Obwohl in jenen „goldenen Zeiten“, von denen Häupl wieder träumt, für den Erhalt einer Gemeindewohnung ein SPÖ-Parteibuch sehr hilfreich gewesen ist, erzielt die FPÖ inzwischen gerade im Gemeindebau-Milieu ihre größten Erfolge. Etliche Analysen zeigen, dass die FPÖ bei den inländischen Arbeitern schon deutlich vor der SPÖ liegt (bei Pensionisten und Zuwanderern freilich nicht). Und da versucht die SPÖ jetzt halt die Schlacht um den Gemeindebau aufnehmen. Und sie glaubt, das gelinge leichter, wenn sie wieder Gemeindebauten errichtet, wenn sie sich also nicht mehr wie in den letzten Jahren von diesen schon durch das indirekte Signal distanziert, dass man keine neuen mehr baut. Außerdem glauben wohl manche in der SPÖ, dass in den neuen Gemeindebauten der Hausmeister wieder eine propagandistisch für die Partei positive Rolle spielen wird.
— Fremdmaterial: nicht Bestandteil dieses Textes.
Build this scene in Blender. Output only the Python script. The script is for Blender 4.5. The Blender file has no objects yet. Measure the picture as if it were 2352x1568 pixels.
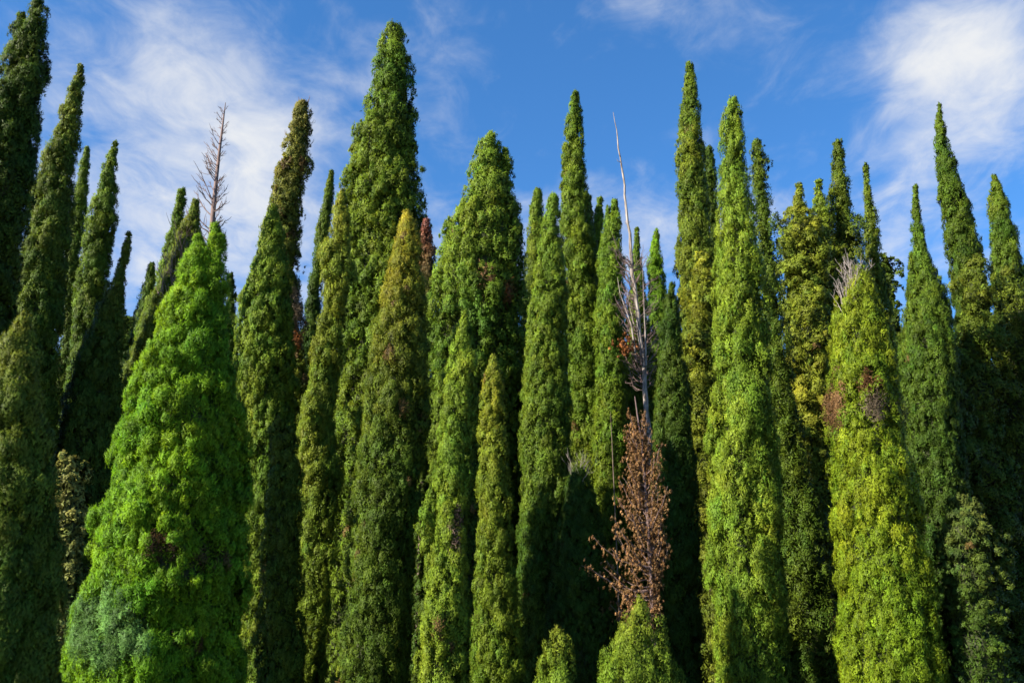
import bpy, math, time
import numpy as np

T0 = time.time()
scene = bpy.context.scene
COL = scene.collection

# ------------------------------------------------------------------ camera
TILT = math.radians(20.0)
LENS = 35.0
F = 2352 * LENS / 36.0            # focal length in pixels of a 2352-wide picture
CX, CY = 1176.0, 784.0
CAM = np.array([0.0, 0.0, 1.6])
cam = bpy.data.cameras.new("camera")
cam.lens = LENS
cam.sensor_width = 36.0
cam.clip_start = 0.1
cam.clip_end = 5000
cam.dof.use_dof = True
cam.dof.focus_distance = 34.0
cam.dof.aperture_fstop = 2.2
cam_o = bpy.data.objects.new("camera", cam)
cam_o.location = CAM
cam_o.rotation_euler = (math.radians(90) + TILT, 0, 0)
COL.objects.link(cam_o)
scene.camera = cam_o

# ------------------------------------------------------------------ light and exposure
SUN_EL = math.radians(32)
SUN_AZ = math.radians(61)         # towards the left of the line behind the camera
sun_dir = np.array([-math.sin(SUN_AZ) * math.cos(SUN_EL), -math.cos(SUN_AZ) * math.cos(SUN_EL), math.sin(SUN_EL)])
sun = bpy.data.lights.new("sun", 'SUN')
sun.energy = 5.0
sun.angle = math.radians(0.5)
sun.color = (1.0, 0.92, 0.75)
sun_o = bpy.data.objects.new("sun", sun)
from mathutils import Vector
sun_o.rotation_euler = Vector(sun_dir).to_track_quat('Z', 'Y').to_euler()
COL.objects.link(sun_o)

vs = scene.view_settings
vs.view_transform = 'Standard'
vs.look = 'None'
vs.gamma = 1.0
vs.use_curve_mapping = False
vs.exposure = 1.65
scene.cycles.max_bounces = 5
scene.cycles.diffuse_bounces = 1
scene.cycles.transmission_bounces = 2
scene.cycles.glossy_bounces = 1


def ray(x, y):
    a = (x - CX) / F
    b = (CY - y) / F
    return np.array([a, math.cos(TILT) - b * math.sin(TILT), math.sin(TILT) + b * math.cos(TILT)])


def pt(x, y, D):
    """point of the vertical plane at distance D seen at x, y; and metres per picture unit there"""
    d = ray(x, y)
    t = D / d[1]
    return CAM + d * t, t / F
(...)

Die Präsentation der Steuerreform ist für den 17. März geplant. Wien wählt sieben Monate später. Ist Häupl mit dem Ergebnis zufrieden, wird er einen Teil des Erfolges für sich reklamieren. Ist er aber nicht zufrieden oder platzen Entlastung und Koalition, bleibt dem Wiener Bürgermeister genug Zeit für eine Neuaufstellung. Einer wäre dann vermutlich nicht mehr Teil des Spiels: Werner Faymann. Er stünde Häupl und dem Erhalt der Macht im Weg.